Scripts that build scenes
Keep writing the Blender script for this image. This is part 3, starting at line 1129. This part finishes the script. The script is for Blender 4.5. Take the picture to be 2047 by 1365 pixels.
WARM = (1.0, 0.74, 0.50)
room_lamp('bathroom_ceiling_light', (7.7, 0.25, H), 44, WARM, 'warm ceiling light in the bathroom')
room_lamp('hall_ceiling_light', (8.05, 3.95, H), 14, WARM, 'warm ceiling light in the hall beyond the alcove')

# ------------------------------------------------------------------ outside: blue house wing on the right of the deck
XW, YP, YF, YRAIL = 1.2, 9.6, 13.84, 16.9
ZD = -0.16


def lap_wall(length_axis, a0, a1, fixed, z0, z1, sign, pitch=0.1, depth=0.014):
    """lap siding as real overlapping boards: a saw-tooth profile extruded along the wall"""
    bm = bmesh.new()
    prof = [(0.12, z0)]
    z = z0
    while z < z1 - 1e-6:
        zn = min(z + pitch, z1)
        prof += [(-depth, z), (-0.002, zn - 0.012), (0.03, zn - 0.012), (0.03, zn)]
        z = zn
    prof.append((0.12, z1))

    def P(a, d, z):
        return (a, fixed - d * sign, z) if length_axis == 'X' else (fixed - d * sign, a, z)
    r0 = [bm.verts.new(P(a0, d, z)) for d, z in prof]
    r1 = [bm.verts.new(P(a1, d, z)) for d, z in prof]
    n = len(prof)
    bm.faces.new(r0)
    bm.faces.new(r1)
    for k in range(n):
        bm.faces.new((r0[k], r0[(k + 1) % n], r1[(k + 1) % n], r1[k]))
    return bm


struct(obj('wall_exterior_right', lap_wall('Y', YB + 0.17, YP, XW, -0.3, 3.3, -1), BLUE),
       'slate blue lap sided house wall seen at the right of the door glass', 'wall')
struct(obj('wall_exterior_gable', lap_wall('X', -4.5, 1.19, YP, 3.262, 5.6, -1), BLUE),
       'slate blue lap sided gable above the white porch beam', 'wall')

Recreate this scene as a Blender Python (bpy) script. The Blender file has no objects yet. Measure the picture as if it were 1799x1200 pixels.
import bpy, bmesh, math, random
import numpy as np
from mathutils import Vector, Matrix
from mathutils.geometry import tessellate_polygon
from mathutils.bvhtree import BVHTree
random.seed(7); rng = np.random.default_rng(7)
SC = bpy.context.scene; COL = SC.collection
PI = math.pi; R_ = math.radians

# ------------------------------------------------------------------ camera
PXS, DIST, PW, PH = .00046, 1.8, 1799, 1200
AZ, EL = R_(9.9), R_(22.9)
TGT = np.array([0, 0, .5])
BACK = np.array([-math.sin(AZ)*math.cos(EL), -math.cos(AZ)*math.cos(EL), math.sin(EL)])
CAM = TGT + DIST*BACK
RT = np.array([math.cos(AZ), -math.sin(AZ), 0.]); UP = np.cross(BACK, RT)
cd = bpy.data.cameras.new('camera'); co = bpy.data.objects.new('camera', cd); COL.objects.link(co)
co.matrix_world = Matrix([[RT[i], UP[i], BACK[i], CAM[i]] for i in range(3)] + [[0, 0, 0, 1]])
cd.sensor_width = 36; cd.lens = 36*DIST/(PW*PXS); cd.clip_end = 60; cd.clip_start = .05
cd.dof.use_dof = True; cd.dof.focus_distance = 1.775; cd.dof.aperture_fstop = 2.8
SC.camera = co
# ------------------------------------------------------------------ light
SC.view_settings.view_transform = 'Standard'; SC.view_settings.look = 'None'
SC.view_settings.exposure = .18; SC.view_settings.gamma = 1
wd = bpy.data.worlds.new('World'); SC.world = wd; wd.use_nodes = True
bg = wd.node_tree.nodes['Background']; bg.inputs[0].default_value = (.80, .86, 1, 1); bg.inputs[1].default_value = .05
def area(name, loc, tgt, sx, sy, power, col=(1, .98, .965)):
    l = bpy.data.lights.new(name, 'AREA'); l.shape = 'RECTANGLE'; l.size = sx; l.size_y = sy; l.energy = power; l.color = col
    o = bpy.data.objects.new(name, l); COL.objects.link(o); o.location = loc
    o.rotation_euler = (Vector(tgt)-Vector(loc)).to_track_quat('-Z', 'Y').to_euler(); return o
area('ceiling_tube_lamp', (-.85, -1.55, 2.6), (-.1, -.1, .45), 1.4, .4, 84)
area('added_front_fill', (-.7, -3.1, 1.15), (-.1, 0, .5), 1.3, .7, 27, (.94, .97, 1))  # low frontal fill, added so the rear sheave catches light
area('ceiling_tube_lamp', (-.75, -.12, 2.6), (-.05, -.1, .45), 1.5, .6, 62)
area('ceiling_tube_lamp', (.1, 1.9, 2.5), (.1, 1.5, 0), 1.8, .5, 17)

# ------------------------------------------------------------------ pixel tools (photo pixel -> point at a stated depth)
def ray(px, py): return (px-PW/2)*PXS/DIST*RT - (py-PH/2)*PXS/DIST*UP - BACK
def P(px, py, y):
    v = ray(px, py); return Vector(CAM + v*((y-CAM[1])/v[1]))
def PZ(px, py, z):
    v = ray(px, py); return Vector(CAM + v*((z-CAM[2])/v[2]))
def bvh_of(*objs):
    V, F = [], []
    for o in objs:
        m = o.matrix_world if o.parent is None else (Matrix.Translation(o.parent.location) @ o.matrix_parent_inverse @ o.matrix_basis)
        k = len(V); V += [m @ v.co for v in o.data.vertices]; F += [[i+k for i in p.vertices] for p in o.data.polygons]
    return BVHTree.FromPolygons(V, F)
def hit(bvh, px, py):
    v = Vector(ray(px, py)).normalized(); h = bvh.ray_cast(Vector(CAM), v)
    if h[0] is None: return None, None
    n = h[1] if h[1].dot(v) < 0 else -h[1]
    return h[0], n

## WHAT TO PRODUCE
All of the lines above need to be given again exactly.

## FULL ANSWER
Keep writing the Blender script for this image. This is part 3, starting at line 1129. This part finishes the script. The script is for Blender 4.5. Take the picture to be 2047 by 1365 pixels.
WARM = (1.0, 0.74, 0.50)
room_lamp('bathroom_ceiling_light', (7.7, 0.25, H), 44, WARM, 'warm ceiling light in the bathroom')
room_lamp('hall_ceiling_light', (8.05, 3.95, H), 14, WARM, 'warm ceiling light in the hall beyond the alcove')

# ------------------------------------------------------------------ outside: blue house wing on the right of the deck
XW, YP, YF, YRAIL = 1.2, 9.6, 13.84, 16.9
ZD = -0.16


def lap_wall(length_axis, a0, a1, fixed, z0, z1, sign, pitch=0.1, depth=0.014):
    """lap siding as real overlapping boards: a saw-tooth profile extruded along the wall"""
    bm = bmesh.new()
    prof = [(0.12, z0)]
    z = z0
    while z < z1 - 1e-6:
        zn = min(z + pitch, z1)
        prof += [(-depth, z), (-0.002, zn - 0.012), (0.03, zn - 0.012), (0.03, zn)]
        z = zn
    prof.append((0.12, z1))

    def P(a, d, z):
        return (a, fixed - d * sign, z) if length_axis == 'X' else (fixed - d * sign, a, z)
    r0 = [bm.verts.new(P(a0, d, z)) for d, z in prof]
    r1 = [bm.verts.new(P(a1, d, z)) for d, z in prof]
    n = len(prof)
    bm.faces.new(r0)
    bm.faces.new(r1)
    for k in range(n):
        bm.faces.new((r0[k], r0[(k + 1) % n], r1[(k + 1) % n], r1[k]))
    return bm


struct(obj('wall_exterior_right', lap_wall('Y', YB + 0.17, YP, XW, -0.3, 3.3, -1), BLUE),
       'slate blue lap sided house wall seen at the right of the door glass', 'wall')
struct(obj('wall_exterior_gable', lap_wall('X', -4.5, 1.19, YP, 3.262, 5.6, -1), BLUE),
       'slate blue lap sided gable above the white porch beam', 'wall')

Recreate this scene as a Blender Python (bpy) script. The Blender file has no objects yet. Measure the picture as if it were 1799x1200 pixels.
import bpy, bmesh, math, random
import numpy as np
from mathutils import Vector, Matrix
from mathutils.geometry import tessellate_polygon
from mathutils.bvhtree import BVHTree
random.seed(7); rng = np.random.default_rng(7)
SC = bpy.context.scene; COL = SC.collection
PI = math.pi; R_ = math.radians

# ------------------------------------------------------------------ camera
PXS, DIST, PW, PH = .00046, 1.8, 1799, 1200
AZ, EL = R_(9.9), R_(22.9)
TGT = np.array([0, 0, .5])
BACK = np.array([-math.sin(AZ)*math.cos(EL), -math.cos(AZ)*math.cos(EL), math.sin(EL)])
CAM = TGT + DIST*BACK
RT = np.array([math.cos(AZ), -math.sin(AZ), 0.]); UP = np.cross(BACK, RT)
cd = bpy.data.cameras.new('camera'); co = bpy.data.objects.new('camera', cd); COL.objects.link(co)
co.matrix_world = Matrix([[RT[i], UP[i], BACK[i], CAM[i]] for i in range(3)] + [[0, 0, 0, 1]])
cd.sensor_width = 36; cd.lens = 36*DIST/(PW*PXS); cd.clip_end = 60; cd.clip_start = .05
cd.dof.use_dof = True; cd.dof.focus_distance = 1.775; cd.dof.aperture_fstop = 2.8
SC.camera = co
# ------------------------------------------------------------------ light
SC.view_settings.view_transform = 'Standard'; SC.view_settings.look = 'None'
SC.view_settings.exposure = .18; SC.view_settings.gamma = 1
wd = bpy.data.worlds.new('World'); SC.world = wd; wd.use_nodes = True
bg = wd.node_tree.nodes['Background']; bg.inputs[0].default_value = (.80, .86, 1, 1); bg.inputs[1].default_value = .05
def area(name, loc, tgt, sx, sy, power, col=(1, .98, .965)):
    l = bpy.data.lights.new(name, 'AREA'); l.shape = 'RECTANGLE'; l.size = sx; l.size_y = sy; l.energy = power; l.color = col
    o = bpy.data.objects.new(name, l); COL.objects.link(o); o.location = loc
    o.rotation_euler = (Vector(tgt)-Vector(loc)).to_track_quat('-Z', 'Y').to_euler(); return o
area('ceiling_tube_lamp', (-.85, -1.55, 2.6), (-.1, -.1, .45), 1.4, .4, 84)
area('added_front_fill', (-.7, -3.1, 1.15), (-.1, 0, .5), 1.3, .7, 27, (.94, .97, 1))  # low frontal fill, added so the rear sheave catches light
area('ceiling_tube_lamp', (-.75, -.12, 2.6), (-.05, -.1, .45), 1.5, .6, 62)
area('ceiling_tube_lamp', (.1, 1.9, 2.5), (.1, 1.5, 0), 1.8, .5, 17)

# ------------------------------------------------------------------ pixel tools (photo pixel -> point at a stated depth)
def ray(px, py): return (px-PW/2)*PXS/DIST*RT - (py-PH/2)*PXS/DIST*UP - BACK
def P(px, py, y):
    v = ray(px, py); return Vector(CAM + v*((y-CAM[1])/v[1]))
def PZ(px, py, z):
    v = ray(px, py); return Vector(CAM + v*((z-CAM[2])/v[2]))
def bvh_of(*objs):
    V, F = [], []
    for o in objs:
        m = o.matrix_world if o.parent is None else (Matrix.Translation(o.parent.location) @ o.matrix_parent_inverse @ o.matrix_basis)
        k = len(V); V += [m @ v.co for v in o.data.vertices]; F += [[i+k for i in p.vertices] for p in o.data.polygons]
    return BVHTree.FromPolygons(V, F)
def hit(bvh, px, py):
    v = Vector(ray(px, py)).normalized(); h = bvh.ray_cast(Vector(CAM), v)
    if h[0] is None: return None, None
    n = h[1] if h[1].dot(v) < 0 else -h[1]
    return h[0], n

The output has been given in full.